The Spanish established Roman Catholicism in Quito. The first church (El Belén) was in fact built even before the city had been officially founded. In January 1535, the San Francisco Convent was constructed, the first of about 20 churches and convents built during the colonial period. The Spanish converted the indigenous population to Christianity and used them as labor for construction.

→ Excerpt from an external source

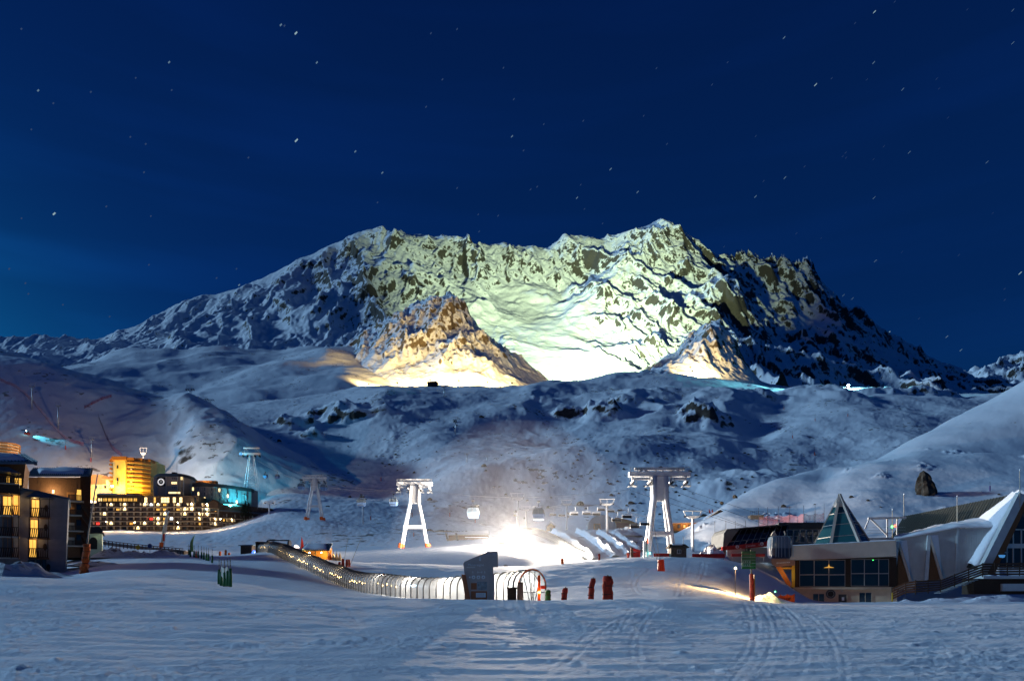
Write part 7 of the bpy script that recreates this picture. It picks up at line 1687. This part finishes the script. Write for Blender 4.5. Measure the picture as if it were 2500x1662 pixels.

In 1743, after nearly 300 years of Spanish colonization, Quito was a city of about 10,000 inhabitants.[citation needed] On August 10, 1809, an independence movement from Spanish domination started in Quito. On that date, a plan for government was established that placed Juan Pío Montúfar as president with various other prominent figures in other positions of government. However, this initial movement was ultimately defeated on August 2, 1810, when colonial troops came from Lima, Peru, killing the leaders of the uprising along with about 200 settlers. A chain of conflicts concluded on May 24, 1822, when Antonio José de Sucre, under the command of Simón Bolívar, led troops into the Battle of Pichincha. Their victory marked the independence of Quito and the surrounding areas.

In 1833, members of the Society of Free Inhabitants of Quito were assassinated by the government after they conspired against it, and on March 6, 1845, the Marcist Revolution began. Later, in 1875, the country’s president, Gabriel García Moreno, was assassinated in Quito. Two years later, in 1877, Archbishop José Ignacio Checa y Barba was killed by poisoning while he was celebrating Mass.

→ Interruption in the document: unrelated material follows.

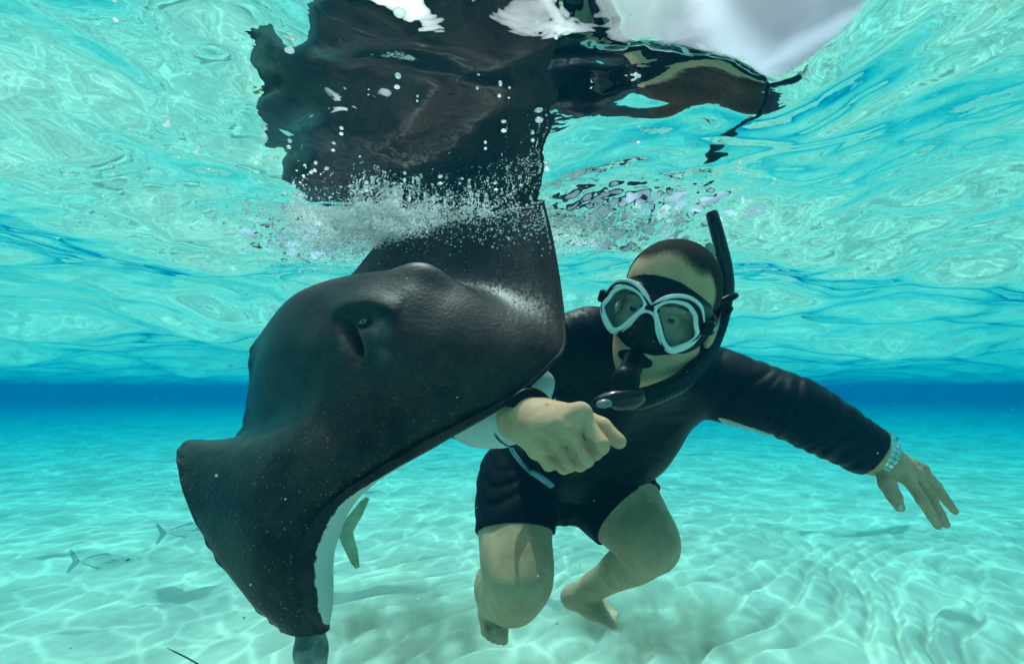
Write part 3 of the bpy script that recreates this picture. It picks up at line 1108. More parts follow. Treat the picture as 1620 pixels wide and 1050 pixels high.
shin_r = [S(*KNR, .046), S(1012, 885, 1.10, .042), S(985, 897, 1.18, .042), S(955, 917, 1.27, .033), S(*ANR, .030)]


def fair(ch, per=4):
    """refine a chain of (point, radius) so that limbs taper without lumps"""
    P = np.array([[*p, r] for p, r in ch])
    Q = catmull(P, np.linspace(0, len(P) - 1, (len(P) - 1) * per + 1))
    return [(q[:3], q[3]) for q in Q]


arm_l, fore_l, arm_r, fore_r, leg_l, shin_l, leg_r, shin_r = [fair(c) for c in (arm_l, fore_l, arm_r, fore_r, leg_l, shin_l, leg_r, shin_r)]
allp = np.array([p for ch in TORSO + [arm_l, fore_l, arm_r, fore_r, leg_l, shin_l, leg_r, shin_r] for p, r in ch]
                + [A((785, 1025, 1.28)), A((975, 990, 1.30))])
fb = Field(allp.min(0) - .14, allp.max(0) + .14, .0048)
for ch in TORSO:
    fb.chain(ch, .06)
for ch in (arm_l, fore_l, arm_r, fore_r):
    fb.chain(ch, .03)
fb.cone(NECK, A((1022, 575, 1.0)), .056, .062, .03)
for ch in (leg_l, leg_r):
    fb.chain(ch, .035)
for ch in (shin_l, shin_r):
    fb.chain(ch, .020)
fb.ell(A((822, 928, .925)), (.034, .034, .03), None, .03)              # knee caps
fb.ell(A((1044, 867, .995)), (.025, .025, .025), None, .03)
fb.ell(A((783, 926, 1.14)), (.050, .048, .06), None, .02)              # calf
# feet, fine grids
ff = []
lo, hi = A((780, 985, 1.33)) - .16, A((780, 985, 1.33)) + .16
f3 = Field(lo, hi, .0027)
f3.chain([(A((786, 945, 1.24)), .041), (A((779, 958, 1.33)), .034), (A((777, 968, 1.37)), .034)], .02)
f3.ell(A((772, 960, 1.42)), (.032, .030, .036), None, .02)
for a, b, r0_, r1_ in (((770, 966, 1.37), (770, 997, 1.30), .024, .017), ((783, 964, 1.36), (785, 998, 1.285), .026, .019),
                       ((790, 966, 1.36), (795, 998, 1.285), .022, .017)):
    f3.cone(A(a), A(b), r0_, r1_, .02)
for k, (x0, y0, x1, y1, r) in enumerate(((797, 996, 797, 1012, .0125), (788, 1000, 788, 1014, .0085), (781, 999, 780, 1012, .0082),
                                         (774, 996, 773, 1008, .0078), (767, 992, 767, 1002, .0075))):
    f3.chain([(A((x0, y0, 1.285)), r), (A(((x0 + x1) / 2, (y0 + y1) / 2, 1.272)), r - .0008), (A((x1, y1, 1.275)), r)], .003)
lo, hi = A((930, 955, 1.33)) - .17, A((930, 955, 1.33)) + .17
f4 = Field(lo, hi, .0027)
f4.chain([(A((955, 917, 1.27)), .033), (A((932, 930, 1.33)), .031), (A((920, 940, 1.35)), .033)], .02)
f4.ell(A((903, 944, 1.36)), (.030, .027, .030), None, .025)
f4.chain([(A((908, 945, 1.355)), .027), (A((935, 962, 1.32)), .025), (A((955, 975, 1.29)), .019)], .02)
f4.chain([(A((925, 940, 1.34)), .026), (A((945, 955, 1.34)), .020), (A((961, 965, 1.32)), .014)], .02)
for k in range(5):
    s5 = k / 4.0
    a = np.array((952 + 9 * s5, 978 - 17 * s5, 1.285 + .035 * s5))
    b = np.array((970 + 6 * s5, 988 - 17 * s5, 1.265 + .035 * s5))
    r = .0115 if k == 0 else .0085 - .0008 * k
    f4.chain([(A(a), r), (A((a + b) / 2), r - .0008), (A(b), r)], .003)
parts = [x.mesh() for x in (fh, f1, f2, fb, f3, f4)]
# keep the coarse grid only where a fine one does not take over (inside the sleeves, collar and legs)
bv, bf = parts[3]
parts = [(relax(v_, f_, 1), f_) for v_, f_ in parts]
bv, bf = merge_meshes(parts)
child(mesh_obj('body', bv, bf, SKIN, man))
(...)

In 1882, insurgents arose against the regime of dictator Ignacio de Veintimilla. However, this did not end the violence that was occurring throughout the country. On July 9, 1883, the liberal commander Eloy Alfaro participated in the Battle of Guayaquil, and later, after more conflict, became the president of Ecuador on September 4, 1895. Upon completing his second term in 1911, he moved to Europe. When he returned to Ecuador in 1912 and attempted a return to power, he was arrested on January 28, 1912; thrown in prison; and assassinated by a mob that had stormed the prison. His body was dragged through the streets of Quito to a city park, where it was burned.

In 1932, the Four Days’ War broke out. This was a civil war that followed the election of Neptalí Bonifaz and the subsequent realization that he carried a Peruvian passport. On February 12, 1949, a realistic broadcast of H. G. Wells’ novel The War of the Worlds led to citywide panic and the deaths of more than twenty people who died in fires set by mobs.

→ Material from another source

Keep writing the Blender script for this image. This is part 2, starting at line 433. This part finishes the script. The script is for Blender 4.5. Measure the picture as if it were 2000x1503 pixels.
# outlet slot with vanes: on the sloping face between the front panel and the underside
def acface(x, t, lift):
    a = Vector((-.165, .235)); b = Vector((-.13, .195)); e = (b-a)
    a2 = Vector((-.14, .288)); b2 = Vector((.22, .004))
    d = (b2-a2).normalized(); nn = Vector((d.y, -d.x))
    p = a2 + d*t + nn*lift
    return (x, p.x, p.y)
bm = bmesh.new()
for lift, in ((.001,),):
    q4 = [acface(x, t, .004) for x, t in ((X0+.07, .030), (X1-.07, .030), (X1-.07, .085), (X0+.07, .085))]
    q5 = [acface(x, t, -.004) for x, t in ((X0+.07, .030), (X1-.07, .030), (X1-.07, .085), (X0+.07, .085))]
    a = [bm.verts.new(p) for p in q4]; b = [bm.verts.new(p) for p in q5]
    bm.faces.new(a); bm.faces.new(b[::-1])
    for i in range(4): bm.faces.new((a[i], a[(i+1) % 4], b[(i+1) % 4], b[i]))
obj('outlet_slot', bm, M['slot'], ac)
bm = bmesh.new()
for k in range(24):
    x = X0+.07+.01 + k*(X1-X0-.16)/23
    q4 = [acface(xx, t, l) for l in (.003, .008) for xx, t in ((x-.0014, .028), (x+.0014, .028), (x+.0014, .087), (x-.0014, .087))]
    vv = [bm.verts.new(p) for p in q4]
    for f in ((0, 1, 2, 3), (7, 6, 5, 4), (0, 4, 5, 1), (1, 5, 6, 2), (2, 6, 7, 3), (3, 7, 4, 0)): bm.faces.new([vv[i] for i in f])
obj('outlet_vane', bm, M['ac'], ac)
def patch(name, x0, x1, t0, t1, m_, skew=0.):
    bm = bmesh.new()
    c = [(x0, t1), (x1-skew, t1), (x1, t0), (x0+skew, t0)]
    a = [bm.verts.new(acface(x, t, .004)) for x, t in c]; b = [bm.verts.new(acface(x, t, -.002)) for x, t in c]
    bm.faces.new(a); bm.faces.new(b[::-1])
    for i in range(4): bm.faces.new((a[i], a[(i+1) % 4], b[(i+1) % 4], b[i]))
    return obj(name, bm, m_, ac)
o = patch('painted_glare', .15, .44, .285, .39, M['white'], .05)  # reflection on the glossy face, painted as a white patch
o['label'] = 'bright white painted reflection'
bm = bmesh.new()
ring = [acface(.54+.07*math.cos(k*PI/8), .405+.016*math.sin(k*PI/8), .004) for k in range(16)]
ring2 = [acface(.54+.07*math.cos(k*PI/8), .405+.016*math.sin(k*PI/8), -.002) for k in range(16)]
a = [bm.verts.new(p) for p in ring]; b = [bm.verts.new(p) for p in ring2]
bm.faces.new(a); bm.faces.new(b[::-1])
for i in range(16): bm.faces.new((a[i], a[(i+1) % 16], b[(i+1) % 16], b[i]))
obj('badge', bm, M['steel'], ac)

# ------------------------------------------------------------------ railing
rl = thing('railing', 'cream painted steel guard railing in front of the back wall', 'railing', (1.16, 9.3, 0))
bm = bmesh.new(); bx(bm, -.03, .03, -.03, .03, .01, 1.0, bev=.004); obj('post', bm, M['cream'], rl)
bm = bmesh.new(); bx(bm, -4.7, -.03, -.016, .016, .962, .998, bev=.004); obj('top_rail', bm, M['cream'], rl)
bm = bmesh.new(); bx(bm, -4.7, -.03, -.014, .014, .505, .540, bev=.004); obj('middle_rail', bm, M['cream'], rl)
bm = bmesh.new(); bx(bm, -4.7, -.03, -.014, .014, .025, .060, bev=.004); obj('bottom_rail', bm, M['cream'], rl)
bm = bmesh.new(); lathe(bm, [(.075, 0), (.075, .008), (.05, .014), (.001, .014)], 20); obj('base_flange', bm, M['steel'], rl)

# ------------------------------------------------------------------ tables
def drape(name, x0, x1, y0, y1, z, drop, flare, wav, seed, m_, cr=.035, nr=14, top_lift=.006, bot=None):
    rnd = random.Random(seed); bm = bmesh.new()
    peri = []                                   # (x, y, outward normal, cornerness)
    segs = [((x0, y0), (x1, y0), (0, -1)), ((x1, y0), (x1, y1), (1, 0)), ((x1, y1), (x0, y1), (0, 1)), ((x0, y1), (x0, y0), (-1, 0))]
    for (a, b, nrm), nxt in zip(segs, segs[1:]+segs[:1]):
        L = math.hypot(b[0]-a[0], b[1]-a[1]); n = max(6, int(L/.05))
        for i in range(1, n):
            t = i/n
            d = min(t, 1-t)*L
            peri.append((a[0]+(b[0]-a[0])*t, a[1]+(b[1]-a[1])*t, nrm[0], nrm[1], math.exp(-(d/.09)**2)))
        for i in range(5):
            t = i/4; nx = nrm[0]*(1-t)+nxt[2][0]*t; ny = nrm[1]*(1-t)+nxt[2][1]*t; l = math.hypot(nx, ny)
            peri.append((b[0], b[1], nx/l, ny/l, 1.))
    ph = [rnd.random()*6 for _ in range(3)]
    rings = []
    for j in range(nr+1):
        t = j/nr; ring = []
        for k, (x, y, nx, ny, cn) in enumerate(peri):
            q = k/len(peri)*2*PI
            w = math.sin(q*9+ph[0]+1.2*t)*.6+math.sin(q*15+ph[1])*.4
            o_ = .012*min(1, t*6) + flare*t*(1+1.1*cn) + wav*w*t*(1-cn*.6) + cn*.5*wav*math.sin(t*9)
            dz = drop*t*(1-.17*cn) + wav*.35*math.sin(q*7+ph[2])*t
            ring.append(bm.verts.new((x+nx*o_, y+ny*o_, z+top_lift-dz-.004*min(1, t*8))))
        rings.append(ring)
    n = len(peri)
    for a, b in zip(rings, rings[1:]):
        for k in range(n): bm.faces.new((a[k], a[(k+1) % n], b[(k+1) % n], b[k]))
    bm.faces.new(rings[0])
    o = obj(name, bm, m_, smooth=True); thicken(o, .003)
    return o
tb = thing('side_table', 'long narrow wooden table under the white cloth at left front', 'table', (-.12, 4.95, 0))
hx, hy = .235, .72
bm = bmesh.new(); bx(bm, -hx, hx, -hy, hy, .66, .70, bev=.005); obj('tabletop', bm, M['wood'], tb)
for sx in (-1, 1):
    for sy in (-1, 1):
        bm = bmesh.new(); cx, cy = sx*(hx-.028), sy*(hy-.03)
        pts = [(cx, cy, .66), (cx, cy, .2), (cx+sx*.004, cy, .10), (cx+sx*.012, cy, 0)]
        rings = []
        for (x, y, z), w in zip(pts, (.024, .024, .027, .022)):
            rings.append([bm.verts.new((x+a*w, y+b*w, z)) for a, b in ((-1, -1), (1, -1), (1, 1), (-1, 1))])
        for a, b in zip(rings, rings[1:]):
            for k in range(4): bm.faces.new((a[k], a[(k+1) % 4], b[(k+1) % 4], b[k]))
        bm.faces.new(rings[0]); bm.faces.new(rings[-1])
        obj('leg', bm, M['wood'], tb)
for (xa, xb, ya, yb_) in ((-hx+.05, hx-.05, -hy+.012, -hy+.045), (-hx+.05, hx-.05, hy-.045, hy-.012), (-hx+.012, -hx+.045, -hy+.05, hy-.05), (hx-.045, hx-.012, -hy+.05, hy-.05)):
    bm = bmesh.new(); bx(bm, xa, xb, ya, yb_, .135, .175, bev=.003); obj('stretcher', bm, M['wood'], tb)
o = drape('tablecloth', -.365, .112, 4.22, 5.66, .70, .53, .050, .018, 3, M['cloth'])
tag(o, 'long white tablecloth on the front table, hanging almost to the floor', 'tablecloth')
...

In 2011, the city’s population was 2,239,191 people. Since 2002, the city has begun renewing its historical center and also demolished the old airport and built a new Mariscal Sucre International Airport located 45 minutes from central Quito.
Between 2003 and 2004, the bus lines of the Metrobus (Ecovia) were constructed, traversing the city from the north to the south.[citation needed] Many avenues and roads were extended and enlarged, depressed passages were constructed, and roads were restructured geometrically to increase the flow of traffic. A new subway system is currently under construction.

Quito is located in the northern highlands of Ecuador in the Guayllabamba river basin. The city is built on a long plateau lying on the east flanks of the Pichincha volcano. The valley of Guayllabamba River where Quito lies is flanked by volcanoes, some of them snow-capped, and visible from the city on a clear day. Quito is the closest capital city to the equator. Quito’s altitude is listed at 2,820 metres (9,250 feet).